Unauthorised item in the bagging area

Saturday, 6 March 2021

Unreal City

In 2013 Andrew Weatherall and author Michael Smith collaborated on a project called Unreal City. Smith, a Hartlepudlian, arrived in London in the mid 90s and drifted round parts of East London that had yet to be re- generated. In The Giro Playboy, a book published in 2006, and again in Unreal City he laments the loss of pubs and homes and communities to the forces of gentrification. In Unreal City the narrator, a broken down middle aged man living in a beach hut in Kent returns to London, walking the Thames estuary back to his old stomping grounds and sees everyone gone, the artists and painters and sculptors who used to live cheaply in rundown parts of the city. Smith's narrator is a flaneur, a person who strolls about and wanders the streets observing people and life. In the novel Smith describes London as both an outsider, a Yorkshireman, and as someone who had lived there for years and his love of London, it's streets and people, is evident- the novel rambles a bit, there is mood and texture rather than action and plot. Eventually the narrator heads to Paris and then back to London. It reads like listening to a stranger in a pub mid- afternoon, mid- week. 

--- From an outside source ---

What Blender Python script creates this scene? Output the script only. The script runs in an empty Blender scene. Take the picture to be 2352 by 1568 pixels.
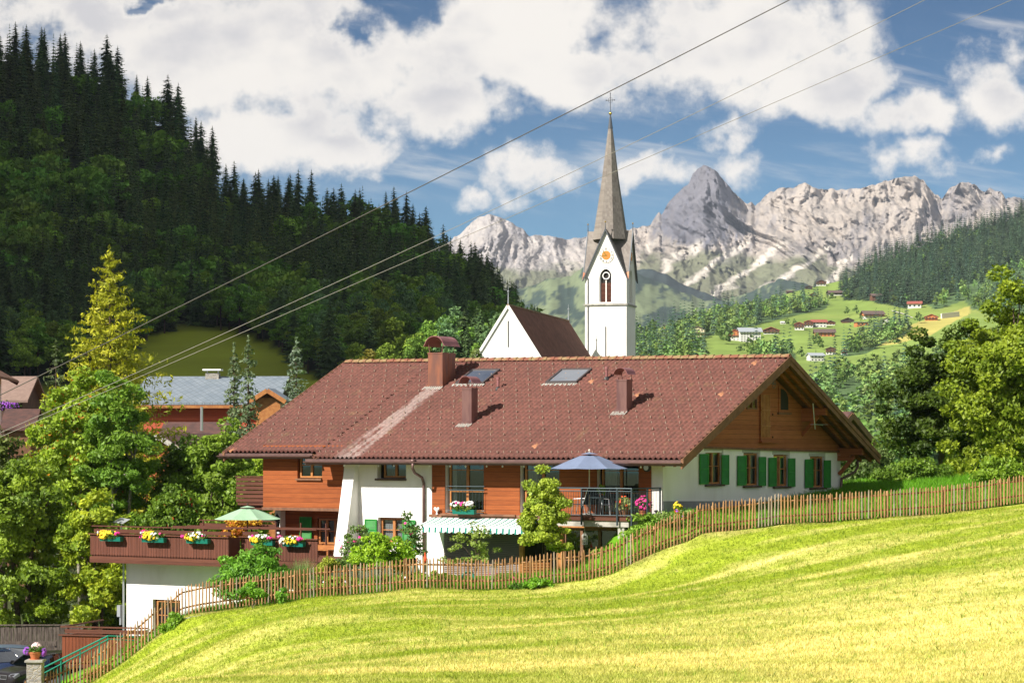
import bpy, math, random
import numpy as np
from mathutils import Vector, Matrix, noise as mnoise

# ------------------------------------------------------------------ camera, sky, sun
sc = bpy.context.scene
C = sc.collection
R = math.radians
F, CX, HY = 5410.0, 1176.0, 1029.0            # focal length, centre column, horizon row (photo measured 2352 wide)

cam = bpy.data.cameras.new('camera')
cam.sensor_width = 36.0
cam.lens = 36.0 * F / 2352.0
cam.shift_y = (HY - 784.0) / 2352.0
cam.clip_start, cam.clip_end = 0.5, 60000.0
cam_o = bpy.data.objects.new('camera', cam)
C.objects.link(cam_o)
cam_o.rotation_euler = (R(90), 0, 0)
sc.camera = cam_o

SUN_EL = R(39.0)
SUN_H = Vector((-0.78, -0.63)).normalized()
to_sun = Vector((SUN_H.x * math.cos(SUN_EL), SUN_H.y * math.cos(SUN_EL), math.sin(SUN_EL)))
sun = bpy.data.lights.new('sun', 'SUN')
sun.energy, sun.angle, sun.color = 4.9, R(0.5), (1.0, 0.94, 0.85)
sun_o = bpy.data.objects.new('sun', sun)
C.objects.link(sun_o)
sun_o.rotation_euler = to_sun.to_track_quat('Z', 'Y').to_euler()
sun_o.location = (-50, -40, 120)

sc.view_settings.view_transform = 'Standard'
sc.view_settings.look = 'None'
sc.view_settings.exposure = 0.88
sc.view_settings.gamma = 1.0
sc.cycles.max_bounces = 6
sc.cycles.diffuse_bounces = 3
sc.cycles.glossy_bounces = 2
sc.cycles.transmission_bounces = 3
sc.cycles.transparent_max_bounces = 6
sc.cycles.volume_bounces = 0
sc.cycles.use_denoising = True


class NT:
    """Small wrapper for node trees."""
    def __init__(s, nt):
        s.nt = nt
        nt.nodes.clear()

    def n(s, t, **kw):
        nd = s.nt.nodes.new(t)
        for k, v in kw.items():
            if k.startswith('i_'):
                key = k[2:]
                sock = nd.inputs[int(key)] if key.isdigit() else nd.inputs[key.replace('_', ' ')]
                if isinstance(v, bpy.types.NodeSocket):
                    s.nt.links.new(v, sock)
                else:
                    sock.default_value = v
            else:
                setattr(nd, k, v)
        return nd

    def math(s, op, a, b=0.0, c=0.0, clamp=False):
        return s.n('ShaderNodeMath', operation=op, use_clamp=clamp, i_0=a, i_1=b, i_2=c).outputs[0]

    def vmath(s, op, a, b=(0, 0, 0)):
        nd = s.n('ShaderNodeVectorMath', operation=op, i_0=a, i_1=b)
        return nd.outputs['Value'] if op in ('LENGTH', 'DISTANCE', 'DOT_PRODUCT') else nd.outputs[0]

    def mix(s, fac, a, b, mode='MIX'):
        nd = s.n('ShaderNodeMix', data_type='RGBA', blend_type=mode)
        for i, v in ((0, fac), (6, a), (7, b)):
            if isinstance(v, bpy.types.NodeSocket):
                s.nt.links.new(v, nd.inputs[i])
            else:
                if i and len(v) == 3:
                    v = (*v, 1)
                nd.inputs[i].default_value = v
        return nd.outputs[2]

    def noise(s, vec, scale, detail=4.0, rough=0.55, dist=0.0):
        nd = s.n('ShaderNodeTexNoise', i_Scale=scale, i_Detail=detail, i_Roughness=rough, i_Distortion=dist)
        if vec is not None:
            s.nt.links.new(vec, nd.inputs['Vector'])
        return nd.outputs[0]

    def ramp(s, v, lo, hi, a=0.0, b=1.0, smooth=True):
        nd = s.n('ShaderNodeMapRange', interpolation_type='SMOOTHSTEP' if smooth else 'LINEAR', i_0=v, i_1=lo, i_2=hi, i_3=a, i_4=b)
        return nd.outputs[0]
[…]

Michael Smith is a regular performer, doing readings of his work. At some point Andrew Weatherall and Smith met and a collaboration was hatched, Andrew and cohorts providing a musical backing for Smith reading parts of Unreal City in his distinctive, lugubrious, East Yorkshire tones. The music, written by Weatherall with Nina Walsh (with some accompaniment from Franck Alba on viola and E- Bow) is a series ambient pieces, drones and drawn out sounds, acoustic guitar parts appearing and then being swallowed up, ringing noises, drips and droplets of water and acres of echo and reverb, in places achingly beautiful, the perfect musical illustration of Smith's melancholy.

The paperback edition of Unreal City was published in 2013 and followed by a multi- media version- a loose leaf book with Andrew Weatherall's scribblings in the margins and some great pen and ink line drawings, a six track CD and a 10" single with a remix. It's a beautiful artefact, the sort of thing that shows love and care and attention to detail. Unfortunately if you don't own a copy, the ones at Discogs being offered for sale will set you back well over £100. The paperback can be found for under a fiver. 

I've put the seven tracks together as one continuous piece and uploaded at Mixcloud

  • Estuary Embers
  • The Bells Of Shoreditch
  • Water Music
  • The Deep Hum At The Heart Of It All
  • Lost
  • The Deep Hum At The Heart Of It All (Andrew Weatherall Remix)


Khayem said...

Thanks, Adam. I was overjoyed when the Mixcloud alert popped up as I logged on this morning and got to listen to this for the very first time. As you say, a secondhand physical copy of the CD & 10" is well beyond my financial reach, so thanks for sharing. It's even better than I imagined it would be.

drew said...

over 100 quid. I'm sure I didn't pay more than 20 quid for mine. More "grubby little opportunists"

Bermondsey Lido said...

Thank you very much for sharing this.